En_Route wrote:Cormac wrote:En_Route wrote:That's the one that starts:
"In the Name of the Most Holy Trinity, from Whom is all authority and to Whom, as our final end, all actions both of men and States must be referred,
We, the people of Éire,Humbly acknowledging all our obligations to our Divine Lord, Jesus Christ, Who sustained our fathers through centuries of trial...."
It no more follows that the majority of Irish nationals are necessarily Christians than that the majority of them actually aspire to a United Ireland. Most people in the Republic are at best wary of the North and have no proprietorial interest in it.
Most people do aspire to a United Ireland - and since Articles 2 and 3 were changed following the Good Friday Agreement, it is precisely this - an aspiration, rather than an overt territorial claim.

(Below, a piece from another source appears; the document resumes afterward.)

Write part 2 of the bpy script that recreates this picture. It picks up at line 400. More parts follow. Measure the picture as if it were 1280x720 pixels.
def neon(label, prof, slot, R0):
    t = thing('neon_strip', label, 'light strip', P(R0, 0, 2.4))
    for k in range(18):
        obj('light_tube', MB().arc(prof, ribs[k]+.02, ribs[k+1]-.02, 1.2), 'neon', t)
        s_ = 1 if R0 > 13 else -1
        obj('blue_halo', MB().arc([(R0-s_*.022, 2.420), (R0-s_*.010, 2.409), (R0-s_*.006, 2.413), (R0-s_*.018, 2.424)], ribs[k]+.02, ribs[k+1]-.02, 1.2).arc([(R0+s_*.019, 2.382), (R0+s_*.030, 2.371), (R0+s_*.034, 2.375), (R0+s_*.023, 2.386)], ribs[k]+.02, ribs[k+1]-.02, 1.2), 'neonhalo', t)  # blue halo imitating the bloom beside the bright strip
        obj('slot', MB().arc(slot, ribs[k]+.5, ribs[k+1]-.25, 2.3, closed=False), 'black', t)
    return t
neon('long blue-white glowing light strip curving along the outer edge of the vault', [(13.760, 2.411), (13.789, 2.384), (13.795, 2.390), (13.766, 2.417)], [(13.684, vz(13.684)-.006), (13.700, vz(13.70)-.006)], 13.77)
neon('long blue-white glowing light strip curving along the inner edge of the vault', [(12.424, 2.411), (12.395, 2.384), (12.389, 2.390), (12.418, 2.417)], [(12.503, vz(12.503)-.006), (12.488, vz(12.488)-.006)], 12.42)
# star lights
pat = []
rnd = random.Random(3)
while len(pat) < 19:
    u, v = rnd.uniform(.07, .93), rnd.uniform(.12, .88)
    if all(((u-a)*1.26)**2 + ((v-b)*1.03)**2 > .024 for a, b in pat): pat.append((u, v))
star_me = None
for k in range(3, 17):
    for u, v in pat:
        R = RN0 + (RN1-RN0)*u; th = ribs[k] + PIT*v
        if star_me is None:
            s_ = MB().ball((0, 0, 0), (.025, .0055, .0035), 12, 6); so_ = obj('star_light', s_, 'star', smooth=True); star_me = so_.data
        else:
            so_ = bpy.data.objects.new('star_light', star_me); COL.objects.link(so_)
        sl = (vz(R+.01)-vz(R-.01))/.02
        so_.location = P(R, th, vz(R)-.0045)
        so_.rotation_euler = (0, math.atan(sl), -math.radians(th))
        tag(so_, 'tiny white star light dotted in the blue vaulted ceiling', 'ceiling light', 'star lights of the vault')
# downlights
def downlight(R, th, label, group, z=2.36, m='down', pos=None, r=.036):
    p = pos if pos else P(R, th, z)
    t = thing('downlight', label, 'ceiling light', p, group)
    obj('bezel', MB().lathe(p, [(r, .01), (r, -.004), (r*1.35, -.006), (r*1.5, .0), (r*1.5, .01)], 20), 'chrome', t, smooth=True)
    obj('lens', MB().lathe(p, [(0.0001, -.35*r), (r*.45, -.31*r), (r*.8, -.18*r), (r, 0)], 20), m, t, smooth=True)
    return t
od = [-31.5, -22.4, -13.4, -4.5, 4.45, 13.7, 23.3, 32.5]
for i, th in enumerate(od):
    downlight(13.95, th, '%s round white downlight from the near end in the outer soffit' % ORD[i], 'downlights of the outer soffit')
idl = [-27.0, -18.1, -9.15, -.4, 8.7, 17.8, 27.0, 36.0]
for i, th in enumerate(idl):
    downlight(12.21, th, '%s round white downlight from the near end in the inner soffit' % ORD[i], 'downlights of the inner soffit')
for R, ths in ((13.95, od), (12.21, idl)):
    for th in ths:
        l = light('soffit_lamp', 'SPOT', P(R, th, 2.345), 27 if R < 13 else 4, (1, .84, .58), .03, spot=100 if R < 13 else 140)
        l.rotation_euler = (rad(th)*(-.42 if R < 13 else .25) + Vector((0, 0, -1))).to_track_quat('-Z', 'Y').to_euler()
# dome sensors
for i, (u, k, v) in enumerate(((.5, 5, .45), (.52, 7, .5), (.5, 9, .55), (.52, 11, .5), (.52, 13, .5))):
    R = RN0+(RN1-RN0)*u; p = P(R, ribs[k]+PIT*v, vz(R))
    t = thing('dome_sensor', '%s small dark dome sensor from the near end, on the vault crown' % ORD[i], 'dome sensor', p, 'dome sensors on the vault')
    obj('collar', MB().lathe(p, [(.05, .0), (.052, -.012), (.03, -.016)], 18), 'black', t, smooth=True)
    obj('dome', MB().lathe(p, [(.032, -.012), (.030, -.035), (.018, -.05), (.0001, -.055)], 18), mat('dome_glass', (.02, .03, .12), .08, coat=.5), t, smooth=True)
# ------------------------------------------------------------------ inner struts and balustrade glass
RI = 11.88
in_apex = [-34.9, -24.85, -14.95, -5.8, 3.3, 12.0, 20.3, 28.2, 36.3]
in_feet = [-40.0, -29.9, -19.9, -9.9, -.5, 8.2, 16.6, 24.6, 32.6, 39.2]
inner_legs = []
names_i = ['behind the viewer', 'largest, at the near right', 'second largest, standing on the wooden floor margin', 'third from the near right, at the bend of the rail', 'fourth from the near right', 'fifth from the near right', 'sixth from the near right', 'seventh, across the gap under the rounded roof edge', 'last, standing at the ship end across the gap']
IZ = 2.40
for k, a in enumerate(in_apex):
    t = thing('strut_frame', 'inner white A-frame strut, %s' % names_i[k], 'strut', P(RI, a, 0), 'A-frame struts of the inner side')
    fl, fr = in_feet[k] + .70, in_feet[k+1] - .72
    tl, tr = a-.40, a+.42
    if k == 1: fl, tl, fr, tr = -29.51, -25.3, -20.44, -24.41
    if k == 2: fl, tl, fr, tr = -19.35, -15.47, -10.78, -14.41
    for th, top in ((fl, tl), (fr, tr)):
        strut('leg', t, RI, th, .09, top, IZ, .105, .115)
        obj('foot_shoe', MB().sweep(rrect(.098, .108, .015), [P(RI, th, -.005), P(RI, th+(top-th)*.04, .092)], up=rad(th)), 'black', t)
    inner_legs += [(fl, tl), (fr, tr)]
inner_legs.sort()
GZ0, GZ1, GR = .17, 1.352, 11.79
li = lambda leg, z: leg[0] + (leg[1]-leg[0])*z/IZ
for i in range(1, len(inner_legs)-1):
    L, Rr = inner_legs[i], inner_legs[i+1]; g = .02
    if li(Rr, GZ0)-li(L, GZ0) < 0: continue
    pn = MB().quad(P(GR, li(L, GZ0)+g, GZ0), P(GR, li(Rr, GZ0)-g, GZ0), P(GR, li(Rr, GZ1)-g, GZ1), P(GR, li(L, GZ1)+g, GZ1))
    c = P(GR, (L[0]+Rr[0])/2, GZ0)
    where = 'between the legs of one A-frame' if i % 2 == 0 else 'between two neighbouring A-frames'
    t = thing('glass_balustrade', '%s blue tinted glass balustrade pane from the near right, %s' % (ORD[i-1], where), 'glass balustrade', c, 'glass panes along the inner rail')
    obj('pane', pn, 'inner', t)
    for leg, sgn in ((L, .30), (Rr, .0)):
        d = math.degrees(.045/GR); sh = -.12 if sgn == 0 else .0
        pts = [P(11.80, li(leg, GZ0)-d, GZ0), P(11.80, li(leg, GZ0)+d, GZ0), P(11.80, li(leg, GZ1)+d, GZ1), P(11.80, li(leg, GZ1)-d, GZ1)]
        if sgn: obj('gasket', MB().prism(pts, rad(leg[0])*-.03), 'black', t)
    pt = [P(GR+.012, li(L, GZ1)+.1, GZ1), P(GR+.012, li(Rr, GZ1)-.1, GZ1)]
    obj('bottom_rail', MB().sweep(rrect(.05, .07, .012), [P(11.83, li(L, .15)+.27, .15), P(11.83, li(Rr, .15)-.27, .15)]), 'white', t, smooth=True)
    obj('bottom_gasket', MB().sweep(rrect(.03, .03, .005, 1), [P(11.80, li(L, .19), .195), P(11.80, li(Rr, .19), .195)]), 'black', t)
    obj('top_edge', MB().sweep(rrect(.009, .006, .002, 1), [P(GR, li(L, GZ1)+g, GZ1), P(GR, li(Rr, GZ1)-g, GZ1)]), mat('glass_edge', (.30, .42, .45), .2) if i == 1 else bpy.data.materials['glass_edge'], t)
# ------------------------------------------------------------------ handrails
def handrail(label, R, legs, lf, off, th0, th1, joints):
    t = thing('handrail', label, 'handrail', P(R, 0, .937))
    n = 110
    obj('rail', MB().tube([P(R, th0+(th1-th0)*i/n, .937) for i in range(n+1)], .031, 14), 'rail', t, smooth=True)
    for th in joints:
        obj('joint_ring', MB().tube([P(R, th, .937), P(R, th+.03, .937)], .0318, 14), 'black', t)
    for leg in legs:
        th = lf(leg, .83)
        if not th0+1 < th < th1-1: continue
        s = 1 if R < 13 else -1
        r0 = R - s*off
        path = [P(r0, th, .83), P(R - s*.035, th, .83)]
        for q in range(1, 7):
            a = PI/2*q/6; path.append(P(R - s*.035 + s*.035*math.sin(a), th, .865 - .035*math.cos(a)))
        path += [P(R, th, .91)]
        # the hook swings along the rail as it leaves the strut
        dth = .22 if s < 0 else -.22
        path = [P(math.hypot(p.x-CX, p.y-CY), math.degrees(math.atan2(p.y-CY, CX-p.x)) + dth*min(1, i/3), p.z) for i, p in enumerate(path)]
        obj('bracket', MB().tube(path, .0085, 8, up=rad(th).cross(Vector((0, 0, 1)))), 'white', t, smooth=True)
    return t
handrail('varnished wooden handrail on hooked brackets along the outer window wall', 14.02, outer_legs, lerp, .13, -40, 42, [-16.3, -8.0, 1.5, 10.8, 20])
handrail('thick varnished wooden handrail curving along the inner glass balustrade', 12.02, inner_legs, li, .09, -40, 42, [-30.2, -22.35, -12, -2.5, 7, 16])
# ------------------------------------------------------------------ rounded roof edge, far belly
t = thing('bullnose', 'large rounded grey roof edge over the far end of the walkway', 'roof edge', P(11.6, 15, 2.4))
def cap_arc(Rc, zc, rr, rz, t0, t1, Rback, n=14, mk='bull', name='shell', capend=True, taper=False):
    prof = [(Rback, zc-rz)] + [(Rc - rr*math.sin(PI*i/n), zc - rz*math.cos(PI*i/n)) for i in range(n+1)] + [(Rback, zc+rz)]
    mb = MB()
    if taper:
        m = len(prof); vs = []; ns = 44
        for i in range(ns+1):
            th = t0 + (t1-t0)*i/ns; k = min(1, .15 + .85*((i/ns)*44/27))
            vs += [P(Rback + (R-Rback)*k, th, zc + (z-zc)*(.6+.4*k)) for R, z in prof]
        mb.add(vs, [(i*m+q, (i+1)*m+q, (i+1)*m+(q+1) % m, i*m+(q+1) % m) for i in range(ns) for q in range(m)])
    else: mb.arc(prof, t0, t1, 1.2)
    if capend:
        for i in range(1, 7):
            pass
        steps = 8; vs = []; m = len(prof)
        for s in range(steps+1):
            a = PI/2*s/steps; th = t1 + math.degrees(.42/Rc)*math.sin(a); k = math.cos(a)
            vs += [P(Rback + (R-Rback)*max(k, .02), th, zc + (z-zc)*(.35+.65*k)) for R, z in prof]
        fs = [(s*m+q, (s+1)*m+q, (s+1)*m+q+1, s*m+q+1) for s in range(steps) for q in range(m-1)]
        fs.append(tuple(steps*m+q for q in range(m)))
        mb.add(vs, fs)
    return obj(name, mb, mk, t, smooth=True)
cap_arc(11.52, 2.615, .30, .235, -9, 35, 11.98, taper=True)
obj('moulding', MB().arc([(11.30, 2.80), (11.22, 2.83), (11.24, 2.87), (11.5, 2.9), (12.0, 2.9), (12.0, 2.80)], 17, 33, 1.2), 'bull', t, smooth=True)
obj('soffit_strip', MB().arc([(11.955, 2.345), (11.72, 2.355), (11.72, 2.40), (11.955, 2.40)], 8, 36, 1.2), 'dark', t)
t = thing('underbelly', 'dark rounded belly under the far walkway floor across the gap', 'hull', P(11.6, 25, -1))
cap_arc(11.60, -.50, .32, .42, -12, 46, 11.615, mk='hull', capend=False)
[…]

This doesn't mean that there isn't wariness or fear about that, nor do people necessarily follow the Sinn Fein line on matters (I don't - I detest Sinn Fein).
It is a pious, feel-good aspiration like world peace which very few people in the Republic truly care about or take any active steps to promote, even the bare majority who claim to share it. It's also meaningless because it's never going to happen. In the North, recent polls suggest that self-declared Catholics there (a fairly close proxy for Irish nationals, since most will claim Irish citizenship) do not want to see Irish unity. One look at the current tax rates and the broken economy of the Republic would deter any idealistic tendencies .Plus everyone knows that any future attempt to dragoon a minority of Unionist hardliners into a United Ireland is a guarantee of mayhem and the return to wide-scale terrorism.
I've no doubt that over time, the situation will evolve in directions we don't yet anticipate.
I'd like to see a united Ireland - but it would be a very different place from the Catholic "Republic" envisioned by John Charles McQuaid.
But before that could happen, there'd have to be enormous cultural shifts throughout Northern Ireland - and I don't see this happening soon, if at all.
I'd like to see a United Ireland - but if the people there decide to remain part of Britain in a fair vote, then I'll be content with that.
Is this a pious feel-good aspiration for a united Ireland - perhaps - but it is also the democratic one.
Also - the Northern Question isn't the sole issue involved in Irish Nationalism. It also has to do with sovereignty of the Republic as things stand - and the last decade has shown an increasing discomfort with the loss of sovereignty to the EU and in particular, the European Commission.